Growing up, we didn’t get a lot of Black history in school. I learned about Emmett Till from my father, a high school physical education teacher and basketball coach in Washington, D.C. I still remember watching the deeply disturbed expression spread across his normally jovial face as he explained to us how Till had gone into a grocery store and supposedly whistled or said something objectionable to Carolyn Bryant, a white woman who was working as a clerk. He wound up paying for whatever it was that happened with his young life.

I no longer remember when I happened across the now famous photos of Till’s grotesquely disfigured face that appeared in Jet magazine. I do remember feeling shaken. He’d been beaten so brutally that he no longer looked human.

During the trial, Bryant testified under oath that Till had grabbed her — a lie that she recanted decades later. Despite overwhelming evidence, her husband, Roy Bryant, and his accomplice, J.W. Milam, were tried before an all-white, all-male jury and were quickly acquitted. Afterward, they sold an interview to Look magazine, during which they admitted their guilt.

They’re long gone now. But they each got to live out their lives and become old men, something Till wasn’t allowed to do. Carolyn Bryant is still alive; in August, a grand jury declined to indict her on kidnapping and manslaughter.

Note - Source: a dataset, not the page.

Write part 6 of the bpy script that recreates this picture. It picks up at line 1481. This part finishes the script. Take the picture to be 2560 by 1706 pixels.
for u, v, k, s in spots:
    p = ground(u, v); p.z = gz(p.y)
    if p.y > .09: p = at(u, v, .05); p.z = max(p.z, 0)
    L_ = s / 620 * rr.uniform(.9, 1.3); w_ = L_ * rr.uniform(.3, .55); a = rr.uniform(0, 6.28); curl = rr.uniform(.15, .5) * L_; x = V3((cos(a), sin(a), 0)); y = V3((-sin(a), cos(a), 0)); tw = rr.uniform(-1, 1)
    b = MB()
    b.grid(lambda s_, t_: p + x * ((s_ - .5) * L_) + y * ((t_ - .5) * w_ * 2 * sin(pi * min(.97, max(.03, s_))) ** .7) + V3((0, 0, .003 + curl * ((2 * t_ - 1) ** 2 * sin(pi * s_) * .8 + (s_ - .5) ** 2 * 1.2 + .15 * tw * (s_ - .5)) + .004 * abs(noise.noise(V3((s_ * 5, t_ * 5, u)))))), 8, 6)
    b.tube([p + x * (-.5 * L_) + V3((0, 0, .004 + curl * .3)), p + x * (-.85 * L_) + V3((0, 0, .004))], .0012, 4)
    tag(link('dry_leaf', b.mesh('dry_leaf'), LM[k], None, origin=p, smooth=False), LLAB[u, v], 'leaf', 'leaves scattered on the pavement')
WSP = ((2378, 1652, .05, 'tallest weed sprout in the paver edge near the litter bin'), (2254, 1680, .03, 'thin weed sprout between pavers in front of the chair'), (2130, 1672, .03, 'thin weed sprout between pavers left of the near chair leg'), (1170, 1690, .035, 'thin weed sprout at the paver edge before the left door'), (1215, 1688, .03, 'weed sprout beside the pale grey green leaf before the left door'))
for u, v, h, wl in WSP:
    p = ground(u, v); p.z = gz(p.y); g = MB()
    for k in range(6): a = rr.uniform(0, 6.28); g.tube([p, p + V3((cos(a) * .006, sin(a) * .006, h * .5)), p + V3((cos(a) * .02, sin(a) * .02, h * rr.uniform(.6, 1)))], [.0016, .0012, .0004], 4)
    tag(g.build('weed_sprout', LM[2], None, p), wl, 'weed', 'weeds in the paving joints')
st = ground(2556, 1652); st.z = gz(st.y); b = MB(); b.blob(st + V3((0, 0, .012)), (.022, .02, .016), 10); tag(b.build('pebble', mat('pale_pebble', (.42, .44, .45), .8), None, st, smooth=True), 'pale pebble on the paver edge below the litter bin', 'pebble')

Watching "Till," I couldn’t help but think of other Black boys and men who also were victims of vigilante injustice. Like Trayvon Martin, a 17-year-old killed in 2012 by a self-appointed neighborhood watch captain, and Ahmaud Arbery, an unarmed jogger who was shot to death in 2020 by two men in Brunswick, Ga., who also suspected him of being a thief, as well as the many others whose names we’ll never know.

After the movie ended, I spent a few moments talking to a group of male students from Camden’s Performing Arts High School. English instructor Iran L. Mercado referenced the talk that Till’s mother had had with him before he traveled south.

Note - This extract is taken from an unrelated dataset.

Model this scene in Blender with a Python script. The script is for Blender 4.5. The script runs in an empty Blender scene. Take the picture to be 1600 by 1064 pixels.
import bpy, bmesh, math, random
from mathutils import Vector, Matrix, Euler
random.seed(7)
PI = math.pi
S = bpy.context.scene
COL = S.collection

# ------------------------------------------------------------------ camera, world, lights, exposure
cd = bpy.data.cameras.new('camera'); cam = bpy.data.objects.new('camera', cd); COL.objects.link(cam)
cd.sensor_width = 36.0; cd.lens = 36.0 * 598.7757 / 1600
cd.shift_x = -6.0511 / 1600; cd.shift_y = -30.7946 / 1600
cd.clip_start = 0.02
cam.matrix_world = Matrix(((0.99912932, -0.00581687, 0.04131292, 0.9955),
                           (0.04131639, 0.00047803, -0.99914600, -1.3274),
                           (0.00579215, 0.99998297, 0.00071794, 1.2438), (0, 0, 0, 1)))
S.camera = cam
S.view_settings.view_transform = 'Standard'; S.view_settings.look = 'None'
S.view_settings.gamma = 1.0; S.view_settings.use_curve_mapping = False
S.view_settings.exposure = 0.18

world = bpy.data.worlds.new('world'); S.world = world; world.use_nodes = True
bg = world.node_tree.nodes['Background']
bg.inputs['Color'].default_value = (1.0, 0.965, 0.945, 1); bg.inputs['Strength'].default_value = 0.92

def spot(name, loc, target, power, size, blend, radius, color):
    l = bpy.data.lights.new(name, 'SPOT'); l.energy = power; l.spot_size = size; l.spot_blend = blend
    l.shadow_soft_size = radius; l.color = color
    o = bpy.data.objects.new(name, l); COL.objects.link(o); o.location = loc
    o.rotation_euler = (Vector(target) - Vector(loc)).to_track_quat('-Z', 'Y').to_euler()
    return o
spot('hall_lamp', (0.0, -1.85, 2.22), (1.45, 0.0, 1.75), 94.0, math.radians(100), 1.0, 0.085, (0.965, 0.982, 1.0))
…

“There’s a certain type of way that we as men of color have to exist in the world,” he reminded his young charges. “There are rules that we have that don’t apply to anybody else.”

That was something Mamie Till told Emmett in 1955, but we’re still saying a version of it today, Mercado noted.

“The gist is pretty much the same,” he told his students. “In order to protect ourselves and in order to get back home to our parents, there’s a certain type of way that we as Black and brown men have to behave.”

So, yes, the new Emmett Till movie, which opened on Friday, deals with a disturbing subject. But go and see it anyway. Take your teenagers, and maybe some of their friends, too. This is a story they have to see for themselves.